FO: “Infinite Games” is stylistically oriented towards pop, new wave and R&B. In your previous works you can easily find a mix of these sounds, how the album was built? How is your compositional approach in this ensemble?
JE: Infinite Games was different to make from the last record, mostly because it happened very fast. Either Greg or Steve will have a starting point, and then either one of them will either go to the other person, or to me, to work on it some more. We usually start with one person, then go to two people, and then all three to finish.
FO: “Fever Daydream” is a clearly self-produced album, for “Infinite Games” you have set up the Federal Prison, does this mean that there will be further future publications?
JE: Absolutely, count on it. We cannot say how often things like this will come about, but there will be more records, and possibly books and art projects as well, since Jesse Draxler is also involved with the curation of Federal Prisoner.
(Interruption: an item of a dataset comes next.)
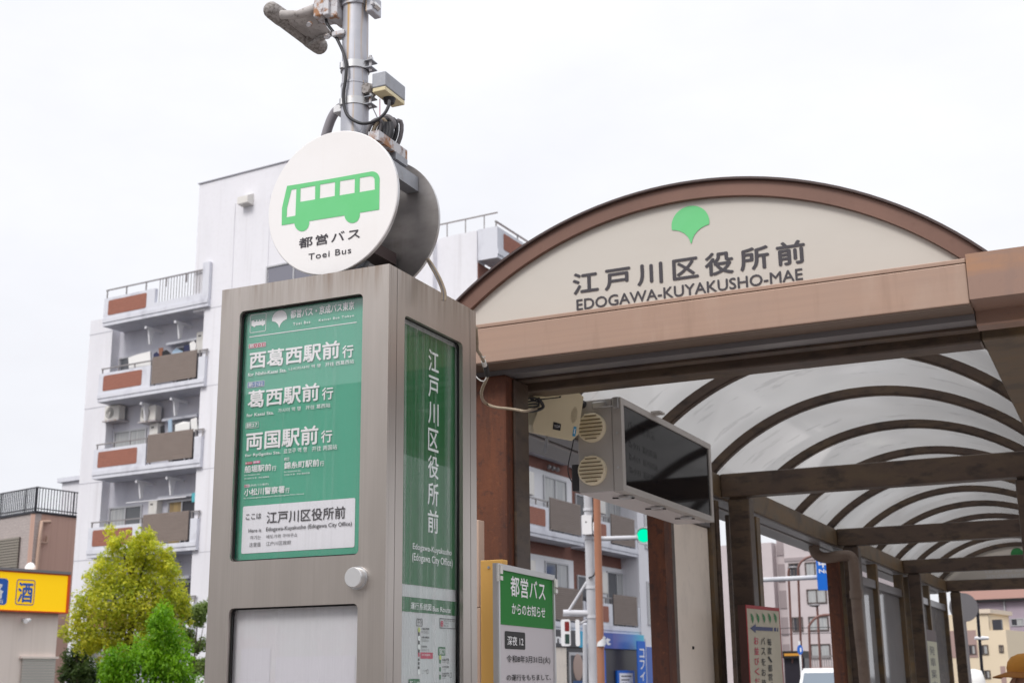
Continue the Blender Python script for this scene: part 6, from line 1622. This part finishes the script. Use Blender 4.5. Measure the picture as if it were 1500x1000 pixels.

FO: How do you rate your period of collaboration with Nine Inch Nails?
JE: I learned A LOT in a very short amount of time, and I think I became a better and more comfortable performer being around such terrific musicians. They are all world class, in my opinion.
FO: With The Black Queen you will return to Italy in Milan a year after your last concerts; what approach do you have live, what should the audience expect from your concerts?
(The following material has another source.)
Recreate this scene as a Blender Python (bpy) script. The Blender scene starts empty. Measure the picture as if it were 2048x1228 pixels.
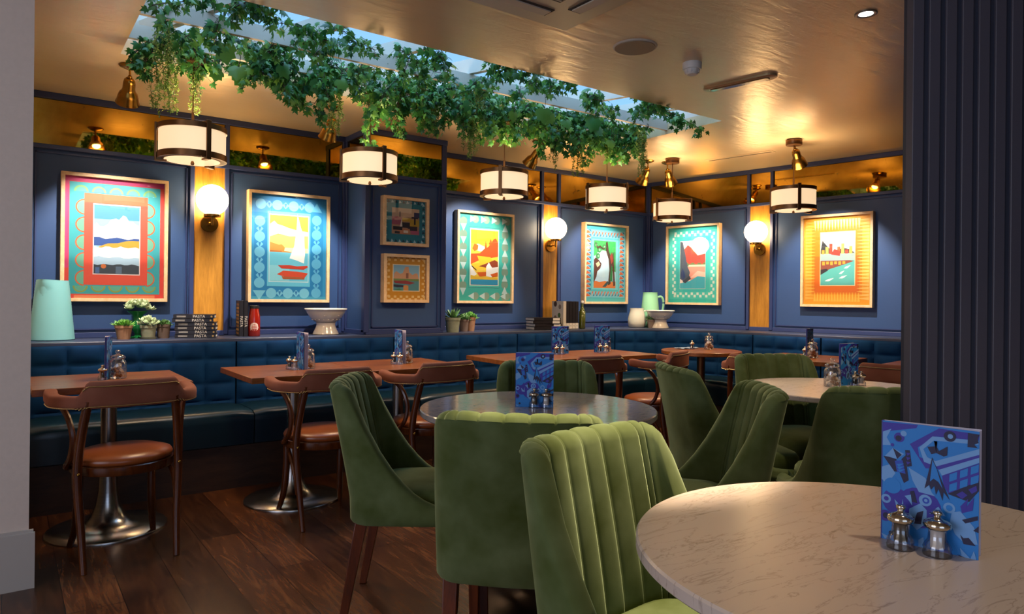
import bpy, bmesh, math, random
from mathutils import Matrix, Vector
from math import sin, cos, pi, radians as RAD
random.seed(7)
SC = bpy.context.scene
COL = SC.collection

# ------------------------------------------------------------------ camera
cam = bpy.data.cameras.new('camera')
cam.sensor_width = 36.0
cam.lens = 36.0 * 1391.72 / 2048
cam.shift_y = -20.08 / 2048
cam.clip_start = 0.05
co = bpy.data.objects.new('camera', cam); COL.objects.link(co)
CR = Vector((0.80818974, -0.58882894, 0.01047948)); CU = Vector((-0.00932461, 0.00499778, 0.99994404)); CF = Vector((0.58884836, 0.80824223, 0.00145144))
co.matrix_world = Matrix(((CR.x, CU.x, -CF.x, 0), (CR.y, CU.y, -CF.y, 0), (CR.z, CU.z, -CF.z, 1.16993), (0, 0, 0, 1)))
SC.camera = co

# ------------------------------------------------------------------ world, exposure
wd = bpy.data.worlds.new('world'); SC.world = wd; wd.use_nodes = True
bg = wd.node_tree.nodes['Background']
bg.inputs[0].default_value = (0.27, 0.56, 1.0, 1); bg.inputs[1].default_value = 0.85
SC.view_settings.view_transform = 'Standard'; SC.view_settings.look = 'None'
SC.view_settings.exposure = 0.5; SC.view_settings.gamma = 1.0
SC.view_settings.use_curve_mapping = False
SC.cycles.use_denoising = True
SC.cycles.max_bounces = 8; SC.cycles.diffuse_bounces = 4; SC.cycles.glossy_bounces = 4
SC.cycles.transmission_bounces = 6; SC.cycles.transparent_max_bounces = 12
SC.cycles.sample_clamp_indirect = 4.0; SC.cycles.caustics_reflective = False; SC.cycles.caustics_refractive = False

# ------------------------------------------------------------------ numbers of the room
CZ = 2.43            # ceiling
YA = 5.258           # far wall plane
PH = 0.1488          # the right wall turns away from square by this angle
C0 = Vector((5.65, YA, 0))
NB = Vector((cos(PH), sin(PH), 0)); DB = Vector((sin(PH), -cos(PH), 0))
def PB(s, off, z=0.0):
    p = C0 + DB * s - NB * off
    return Vector((p.x, p.y, z))
ROTB = math.atan2(DB.y, DB.x)      # local +x runs along the right wall towards the viewer

def link(o): COL.objects.link(o)
def area(name, loc, rot, sx, sy, power, col):
    l = bpy.data.lights.new(name, 'AREA'); l.shape = 'RECTANGLE'; l.size = sx; l.size_y = sy; l.energy = power; l.color = col
    o = bpy.data.objects.new(name, l); link(o); o.location = loc; o.rotation_euler = rot
    return o
WARM = (1.0, 0.68, 0.38)
SPOTC = (1.0, 0.91, 0.80)
# daylight: through the roof light and through the street windows behind the viewer
area('skylight_daylight', (2.25, 3.62, 3.5), (0, 0, 0), 3.4, 1.1, 45, (0.36, 0.64, 1.0))
area('window_daylight', (-1.0, -2.35, 1.5), (RAD(90), 0, RAD(0)), 2.8, 1.9, 12, (0.80, 0.82, 1.0))
area('window_daylight', (-2.85, 1.2, 1.5), (RAD(90), 0, RAD(-90)), 2.4, 1.9, 34, (0.86, 0.86, 1.0))

# ------------------------------------------------------------------ materials
def lin(h):
    h = h.lstrip('#'); r = []
    for i in (0, 2, 4):
        c = int(h[i:i + 2], 16) / 255; r.append(c / 12.92 if c <= .04045 else ((c + .055) / 1.055) ** 2.4)
    return (*r, 1)
MC = {}
def mat(h, rough=.6, metal=0, spec=.5, **k):
    key = (h, rough, metal, spec, tuple(sorted(k.items())))
    if key in MC: return MC[key]
    m = bpy.data.materials.new('paint'); m.use_nodes = True; b = m.node_tree.nodes['Principled BSDF']
    b.inputs['Base Color'].default_value = lin(h); b.inputs['Roughness'].default_value = rough
    b.inputs['Metallic'].default_value = metal; b.inputs['Specular IOR Level'].default_value = spec
    for n, v in k.items():
        nm = {'coat': 'Coat Weight', 'trans': 'Transmission Weight', 'ior': 'IOR', 'sheen': 'Sheen Weight', 'emis': 'Emission Strength'}[n]
        b.inputs[nm].default_value = v
        if n == 'sheen': b.inputs['Sheen Roughness'].default_value = .35
        if n == 'emis': b.inputs['Emission Color'].default_value = lin(h)
    MC[key] = m
    return m
class NT:
    def __init__(s, name, rough=.6, metal=0, spec=.5):
        s.m = bpy.data.materials.new(name); s.m.use_nodes = True; s.t = s.m.node_tree; s.b = s.t.nodes['Principled BSDF']
        s.b.inputs['Roughness'].default_value = rough; s.b.inputs['Metallic'].default_value = metal; s.b.inputs['Specular IOR Level'].default_value = spec
    def n(s, ty, **k):
        o = s.t.nodes.new(ty)
        for a, v in k.items():
            if a.startswith('i_'): o.inputs[a[2:].replace('_', ' ')].default_value = v
            else: setattr(o, a, v)
        return o
    def l(s, a, b): s.t.links.new(a, b)
    def coord(s, scale, rot=(0, 0, 0), obj=True):
        t = s.n('ShaderNodeTexCoord'); mp = s.n('ShaderNodeMapping'); mp.inputs['Scale'].default_value = scale; mp.inputs['Rotation'].default_value = rot
        s.l(t.outputs['Object' if obj else 'Generated'], mp.inputs[0]); return mp.outputs[0]
    def noise(s, vec, scale, detail=4, rough=.5, dist=0):
        o = s.n('ShaderNodeTexNoise'); o.inputs['Scale'].default_value = scale; o.inputs['Detail'].default_value = detail
        o.inputs['Roughness'].default_value = rough; o.inputs['Distortion'].default_value = dist; s.l(vec, o.inputs['Vector']); return o.outputs[0]
    def ramp(s, fac, stops):
        o = s.n('ShaderNodeValToRGB'); e = o.color_ramp.elements
        while len(e) < len(stops): e.new(.5)
        for i, (p, c) in enumerate(stops): e[i].position = p; e[i].color = lin(c) if isinstance(c, str) else c
        s.l(fac, o.inputs[0]); return o.outputs[0]
    def mix(s, fac, a, b, mode='MIX'):
        o = s.n('ShaderNodeMix', data_type='RGBA', blend_type=mode)
        for sock, v in ((o.inputs[0], fac), (o.inputs[6], a), (o.inputs[7], b)):
            if hasattr(v, 'links'): s.l(v, sock)
            else: sock.default_value = lin(v) if isinstance(v, str) else v
        return o.outputs[2]
    def bump(s, h, st=.2, d=.01):
        o = s.n('ShaderNodeBump'); o.inputs['Strength'].default_value = st; o.inputs['Distance'].default_value = d
        s.l(h, o.inputs['Height']); s.l(o.outputs[0], s.b.inputs['Normal'])
    def base(s, c): s.l(c, s.b.inputs['Base Color'])

def wood(name, dark, light, scale=(1, 1, 1), rough=.4, fig=9, rot=(0, 0, 0)):
    q = NT(name, rough); v = q.coord(scale, rot)
    n1 = q.noise(v, fig, 5, .6, .6); n2 = q.noise(v, fig * 7, 3, .6)
    c = q.ramp(n1, [(.3, dark), (.7, light)]); c2 = q.mix(.25, c, q.ramp(n2, [(.35, dark), (.65, light)]))
    q.base(c2); q.bump(n2, .08, .002); return q.m
def velvet(name, c, tint, sheen=.6):
    q = NT(name, .85, 0, .15); v = q.coord((1, 1, 1)); n = q.noise(v, 9, 3, .5); n2 = q.noise(v, 700, 1)
    q.base(q.mix(q.ramp(n, [(.3, (0, 0, 0, 1)), (.75, (.16, .16, .16, 1))]), c, tint))
    q.b.inputs['Sheen Weight'].default_value = sheen; q.b.inputs['Sheen Roughness'].default_value = .38; q.b.inputs['Sheen Tint'].default_value = lin(tint)
    q.bump(n2, .12, .001); return q.m
def glass_mat(name='glass', fac=.10, tint=(1, 1, 1, 1)):
    m = bpy.data.materials.new(name); m.use_nodes = True; t = m.node_tree; t.nodes.remove(t.nodes['Principled BSDF'])
    g = t.nodes.new('ShaderNodeBsdfGlossy'); g.inputs['Roughness'].default_value = .01; tr = t.nodes.new('ShaderNodeBsdfTransparent'); tr.inputs[0].default_value = tint
    mx = t.nodes.new('ShaderNodeMixShader'); lw = t.nodes.new('ShaderNodeLayerWeight'); lw.inputs[0].default_value = .25
    ad = t.nodes.new('ShaderNodeMath'); ad.operation = 'MULTIPLY_ADD'; ad.inputs[1].default_value = .5; ad.inputs[2].default_value = fac * .5
    t.links.new(lw.outputs['Fresnel'], ad.inputs[0]); t.links.new(ad.outputs[0], mx.inputs[0]); t.links.new(tr.outputs[0], mx.inputs[1]); t.links.new(g.outputs[0], mx.inputs[2])
    t.links.new(mx.outputs[0], t.nodes['Material Output'].inputs[0]); return m
def emis(name, c, st):
    m = bpy.data.materials.new(name); m.use_nodes = True; b = m.node_tree.nodes['Principled BSDF']
    b.inputs['Base Color'].default_value = lin(c); b.inputs['Emission Color'].default_value = lin(c); b.inputs['Emission Strength'].default_value = st
    b.inputs['Roughness'].default_value = .5; return m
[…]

JE: Without giving away too much, expect some new songs, and some old ones, and some alternate versions of those the songs are sometimes different live than they are on the albums, naturally.
FO: I attended your concert in London for the fifteenth anniversary of the release of “Fahrenheit Fair Enough”. You have proposed a completely different sound than the record. Do you think that sound experience has ended so?
JE: Not that it’s ‘ended’ per se, but 17 years have passed since the release of Fahrenheit Fair Enough, and my taste, abilities, and available technologies have changed a lot, as well as my interests, so I think it’s only natural that the sound has changed with it all.
FO: What feelings have you had seeing the reissue of that record after fifteen years?
JE: RELIEF.
FO: I was also in Naples in March 2004. Those were the times of Hefty Records and “Map of What is Effortless”, you were very young, do you remember anything about that concert?
JE: YES. We couldn’t play on the original night of the concert because of power problems in the venue. I also fell in love with a girl there. It was a wild time for me. We came back a week later and did the show properly, and I remember being so grateful to the Neapolitan audience, who were loud and excited. It was really magical and Napoli is a place that is very near and dear to my heart.
FO: Telefon Tel Aviv, Second Woman, The Black Queen, Sons of Magdalene…How do you manage to divide your artistic identity?
JE: I just work on music, and as the idea develops, I put it into a pile – either the second woman pile, or the TTA pile, TBQ – after working on a song for a bit, I usually know pretty quickly where it’s going only sometimes do I actually sit down and say ‘I’m going to work on Second Woman right now’ – most of the time, I just follow simple inspiration.